Cela était nécessaire pour arrêter le flux d’immigrants à travers la Méditerranée, mais aussi pour ouvrir des opportunités d’investissements lucratifs pour les entreprises italiennes dans le pétrole et les autres ressources naturelles de cette vaste région.

Meloni et la classe dirigeante italienne s’attendent clairement à ce que leur soutien à la guerre par procuration des États-Unis en Ukraine soit récompensé par le soutien américain aux opérations italiennes en Afrique, particulièrement concentrées en Afrique du Nord et dans les pays du Sahara et du Sahel, plus au sud. Des diplomates italiens ont déclaré au Washington Post que Meloni se concentrerait sur les «défis sécuritaires et énergétiques en Méditerranée», ce qui signifie donner à l’Italie un accès aux richesses pétrolières de la Libye, son ancienne colonie, et sanctionner la répression de l’immigration par l’Italie et l’UE.

Biden devait obtenir en retour un soutien continu de l’Italie à l’Ukraine et un retrait rapide de l’Italie de l’initiative «ceinture et route» (Belt and Road) menée par la Chine. En 2017, sous la direction du premier ministre Guiseppe Conte du Mouvement cinq étoiles populiste, l’Italie est devenue le premier membre du G7 à s’engager dans le projet chinois de construction d’infrastructures, offrant à Pékin sa plus profonde incursion en Europe occidentale. Depuis, Washington exerce une pression croissante sur l’Italie pour qu’elle se retire.

John Kirby, porte-parole du Conseil national de sécurité, a déclaré avant la réunion que «le président a été heureux de travailler avec elle… C’est certain qu’en matière de politique étrangère, les approches que nous adoptons avec l’Italie se recoupent et se renforcent mutuellement. L’Italie est un allié de l’OTAN, un allié très compétent de l’OTAN, et elle a apporté un soutien considérable à l’Ukraine».

Il a laissé entendre que Biden ne soulèverait pas de questions de politique intérieure avec Meloni. «Le peuple italien a le droit de décider qui est son gouvernement», a déclaré Kirby. «C’est une démocratie et le président respecte cela».

L’un des signes de cette déférence à l’égard des politiques d’ultradroite de Meloni dans son pays a été la décision de ne pas tenir de conférence de presse commune, habituellement organisée après la visite d’un dirigeant d’un grand pays, au cours de laquelle Biden et son invité se tiendraient côte à côte et répondraient alternativement aux questions des médias des deux pays.

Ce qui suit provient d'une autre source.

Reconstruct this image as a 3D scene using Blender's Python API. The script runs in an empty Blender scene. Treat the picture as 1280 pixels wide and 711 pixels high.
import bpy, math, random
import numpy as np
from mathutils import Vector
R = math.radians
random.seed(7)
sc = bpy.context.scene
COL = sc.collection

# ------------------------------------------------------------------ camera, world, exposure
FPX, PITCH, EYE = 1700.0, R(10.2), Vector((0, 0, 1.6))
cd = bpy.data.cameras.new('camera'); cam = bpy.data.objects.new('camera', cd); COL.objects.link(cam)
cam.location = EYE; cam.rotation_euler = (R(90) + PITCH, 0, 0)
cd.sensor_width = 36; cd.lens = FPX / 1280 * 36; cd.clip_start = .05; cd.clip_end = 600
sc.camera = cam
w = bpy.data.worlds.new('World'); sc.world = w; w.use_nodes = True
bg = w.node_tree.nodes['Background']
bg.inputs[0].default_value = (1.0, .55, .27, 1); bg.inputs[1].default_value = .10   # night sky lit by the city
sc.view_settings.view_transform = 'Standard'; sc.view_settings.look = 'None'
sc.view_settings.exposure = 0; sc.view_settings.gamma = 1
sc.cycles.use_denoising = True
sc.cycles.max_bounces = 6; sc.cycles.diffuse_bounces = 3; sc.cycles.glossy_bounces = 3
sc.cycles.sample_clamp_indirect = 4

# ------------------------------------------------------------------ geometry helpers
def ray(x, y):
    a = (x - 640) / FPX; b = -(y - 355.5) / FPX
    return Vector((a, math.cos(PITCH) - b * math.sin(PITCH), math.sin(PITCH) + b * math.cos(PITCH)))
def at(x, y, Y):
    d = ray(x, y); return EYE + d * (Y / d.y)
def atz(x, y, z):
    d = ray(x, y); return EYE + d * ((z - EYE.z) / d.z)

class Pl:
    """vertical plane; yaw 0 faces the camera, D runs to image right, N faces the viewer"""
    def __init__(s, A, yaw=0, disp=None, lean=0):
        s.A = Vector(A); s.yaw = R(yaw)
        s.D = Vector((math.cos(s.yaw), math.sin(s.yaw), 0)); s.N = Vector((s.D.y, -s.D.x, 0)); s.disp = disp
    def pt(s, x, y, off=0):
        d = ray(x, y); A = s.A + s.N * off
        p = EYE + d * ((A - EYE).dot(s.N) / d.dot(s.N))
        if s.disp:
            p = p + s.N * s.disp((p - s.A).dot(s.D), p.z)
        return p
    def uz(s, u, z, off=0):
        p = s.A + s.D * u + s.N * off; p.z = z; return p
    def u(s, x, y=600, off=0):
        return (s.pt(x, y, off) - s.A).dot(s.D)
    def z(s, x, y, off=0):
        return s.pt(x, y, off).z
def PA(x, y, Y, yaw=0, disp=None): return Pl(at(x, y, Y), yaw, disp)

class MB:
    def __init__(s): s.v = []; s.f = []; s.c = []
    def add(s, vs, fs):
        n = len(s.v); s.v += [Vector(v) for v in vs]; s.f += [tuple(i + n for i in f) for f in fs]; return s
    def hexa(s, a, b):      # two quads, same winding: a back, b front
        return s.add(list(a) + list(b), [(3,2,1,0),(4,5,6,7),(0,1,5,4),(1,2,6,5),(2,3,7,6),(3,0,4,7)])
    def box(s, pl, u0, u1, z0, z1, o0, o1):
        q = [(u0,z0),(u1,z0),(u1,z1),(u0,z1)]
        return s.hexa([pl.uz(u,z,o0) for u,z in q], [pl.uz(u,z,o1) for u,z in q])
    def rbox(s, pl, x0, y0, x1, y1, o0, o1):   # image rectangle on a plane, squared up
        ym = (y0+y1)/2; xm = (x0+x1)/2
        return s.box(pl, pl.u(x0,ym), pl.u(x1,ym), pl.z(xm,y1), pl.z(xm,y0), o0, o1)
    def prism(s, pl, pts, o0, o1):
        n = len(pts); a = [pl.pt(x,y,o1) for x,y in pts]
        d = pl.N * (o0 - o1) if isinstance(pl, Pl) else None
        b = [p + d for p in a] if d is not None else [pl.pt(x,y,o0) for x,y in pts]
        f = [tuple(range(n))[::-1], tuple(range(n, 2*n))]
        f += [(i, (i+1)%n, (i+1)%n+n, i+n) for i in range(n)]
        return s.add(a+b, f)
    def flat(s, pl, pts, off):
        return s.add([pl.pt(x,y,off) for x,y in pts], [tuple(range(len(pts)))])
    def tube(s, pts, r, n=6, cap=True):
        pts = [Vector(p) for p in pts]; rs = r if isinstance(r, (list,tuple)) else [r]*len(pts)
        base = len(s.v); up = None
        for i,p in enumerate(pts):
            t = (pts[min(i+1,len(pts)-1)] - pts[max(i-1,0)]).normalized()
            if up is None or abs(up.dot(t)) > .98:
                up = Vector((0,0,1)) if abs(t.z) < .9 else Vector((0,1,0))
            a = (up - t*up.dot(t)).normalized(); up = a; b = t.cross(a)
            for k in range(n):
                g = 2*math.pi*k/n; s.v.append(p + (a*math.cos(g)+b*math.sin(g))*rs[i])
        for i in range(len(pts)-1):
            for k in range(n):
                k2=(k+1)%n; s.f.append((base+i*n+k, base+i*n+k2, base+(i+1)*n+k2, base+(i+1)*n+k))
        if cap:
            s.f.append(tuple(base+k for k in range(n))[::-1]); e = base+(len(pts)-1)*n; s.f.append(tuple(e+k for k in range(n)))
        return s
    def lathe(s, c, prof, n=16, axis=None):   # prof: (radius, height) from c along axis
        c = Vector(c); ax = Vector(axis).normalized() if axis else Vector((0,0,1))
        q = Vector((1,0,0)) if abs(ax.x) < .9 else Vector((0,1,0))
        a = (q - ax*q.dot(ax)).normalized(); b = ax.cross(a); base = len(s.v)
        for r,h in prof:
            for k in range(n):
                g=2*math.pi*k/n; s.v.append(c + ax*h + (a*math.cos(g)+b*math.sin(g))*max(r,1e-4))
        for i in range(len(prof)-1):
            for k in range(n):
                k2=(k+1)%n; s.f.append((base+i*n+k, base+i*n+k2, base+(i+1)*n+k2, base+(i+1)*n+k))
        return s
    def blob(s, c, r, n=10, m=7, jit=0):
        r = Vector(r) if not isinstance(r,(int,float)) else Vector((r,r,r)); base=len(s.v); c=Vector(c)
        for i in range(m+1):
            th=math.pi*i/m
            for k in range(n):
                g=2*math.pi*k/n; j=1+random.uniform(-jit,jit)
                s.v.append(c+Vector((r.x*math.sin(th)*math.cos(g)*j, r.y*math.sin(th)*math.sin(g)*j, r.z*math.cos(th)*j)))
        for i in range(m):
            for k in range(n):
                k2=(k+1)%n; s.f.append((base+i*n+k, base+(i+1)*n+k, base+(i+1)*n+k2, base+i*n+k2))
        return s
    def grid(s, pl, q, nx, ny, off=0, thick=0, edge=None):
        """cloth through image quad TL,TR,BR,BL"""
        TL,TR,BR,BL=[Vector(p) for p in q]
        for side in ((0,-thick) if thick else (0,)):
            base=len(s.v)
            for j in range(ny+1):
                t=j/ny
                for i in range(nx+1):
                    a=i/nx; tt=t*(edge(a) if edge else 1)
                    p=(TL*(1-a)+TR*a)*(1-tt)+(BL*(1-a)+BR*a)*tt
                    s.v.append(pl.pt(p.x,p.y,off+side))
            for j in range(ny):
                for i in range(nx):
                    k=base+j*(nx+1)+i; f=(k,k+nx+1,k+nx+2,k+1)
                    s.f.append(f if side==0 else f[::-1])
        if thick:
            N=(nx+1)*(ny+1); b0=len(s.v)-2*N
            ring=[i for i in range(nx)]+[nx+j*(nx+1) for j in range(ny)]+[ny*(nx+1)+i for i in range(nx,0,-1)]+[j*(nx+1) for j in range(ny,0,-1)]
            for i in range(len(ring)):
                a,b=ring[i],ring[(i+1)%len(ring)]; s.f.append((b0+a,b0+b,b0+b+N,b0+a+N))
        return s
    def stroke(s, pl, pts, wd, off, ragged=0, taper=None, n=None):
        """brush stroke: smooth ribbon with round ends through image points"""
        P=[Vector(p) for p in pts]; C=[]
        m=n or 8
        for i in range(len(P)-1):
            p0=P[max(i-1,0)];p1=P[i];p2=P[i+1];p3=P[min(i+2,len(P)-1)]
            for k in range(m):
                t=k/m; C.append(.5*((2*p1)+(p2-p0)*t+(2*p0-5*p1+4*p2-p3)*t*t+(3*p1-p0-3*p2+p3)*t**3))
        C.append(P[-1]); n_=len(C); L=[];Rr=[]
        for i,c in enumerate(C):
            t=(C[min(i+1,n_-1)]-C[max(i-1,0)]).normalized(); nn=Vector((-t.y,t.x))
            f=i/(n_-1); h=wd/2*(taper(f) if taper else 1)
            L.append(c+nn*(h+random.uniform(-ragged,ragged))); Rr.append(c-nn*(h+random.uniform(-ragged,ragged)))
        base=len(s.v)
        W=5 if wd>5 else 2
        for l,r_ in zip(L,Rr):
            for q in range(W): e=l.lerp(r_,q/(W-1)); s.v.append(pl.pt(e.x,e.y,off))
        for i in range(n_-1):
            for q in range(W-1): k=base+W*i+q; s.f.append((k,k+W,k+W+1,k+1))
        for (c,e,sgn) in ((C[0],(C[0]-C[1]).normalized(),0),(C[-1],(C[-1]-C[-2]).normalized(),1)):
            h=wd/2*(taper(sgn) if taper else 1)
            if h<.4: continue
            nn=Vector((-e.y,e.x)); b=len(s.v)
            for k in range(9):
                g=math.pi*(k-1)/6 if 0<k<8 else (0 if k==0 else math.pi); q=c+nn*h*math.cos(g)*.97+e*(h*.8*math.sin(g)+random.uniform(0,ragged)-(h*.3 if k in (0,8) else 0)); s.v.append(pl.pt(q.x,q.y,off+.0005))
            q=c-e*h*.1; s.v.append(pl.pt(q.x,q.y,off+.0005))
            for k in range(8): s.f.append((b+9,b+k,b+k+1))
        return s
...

C’est probable que Meloni et Biden ont tous deux refusé une telle rencontre, craignant que la presse ne soulève des questions embarrassantes sur la politique intérieure de l’Italie. Lors d’une conférence de presse ultérieure, les journalistes ont assailli la secrétaire de presse de la Maison-Blanche, Karine Jean-Pierre, de questions sur les raisons pour lesquelles il n’y avait pas eu de rencontre conjointe avec la presse. Elle n’a pu donner aucune réponse cohérente, affirmant que c’était une décision prise par l’ambassade d’Italie et le département d’État américain, et non par ses services.

Alors que les transactions discutées à huis clos à la Maison-Blanche concernaient principalement la politique étrangère, la rencontre entre Biden et Meloni a une importance pour la politique intérieure américaine.

Les apologistes du Parti démocrate affirment qu’il est le dernier rempart contre une prise de contrôle de la politique américaine par les républicains fascistes dirigés par Donald Trump. Mais Biden est parfaitement disposé à accueillir une version italienne de Trump à la Maison-Blanche, à condition que son gouvernement soit en phase avec la politique étrangère américaine vis-à-vis de ses principales cibles, la Russie et la Chine.

Meloni était l’invitée d’honneur de la Conférence d’action politique conservatrice (Conservative Political Action Conference – CPAC) en 2019 et en 2020, s’exprimant le même jour que le président Trump de l’époque en 2019 et s’extasiant apparemment sur les médias sociaux en écoutant les remarques de ce dernier. Elle considère l’OTAN et les États-Unis comme ses alliés contre la menace du communisme, ce qui signifie principalement la classe ouvrière italienne.

Biden n’aurait aucun problème à travailler avec des forces similaires aux États-Unis, à condition qu’elles s’alignent, comme Meloni, derrière la campagne de guerre américaine contre Moscou et Pékin.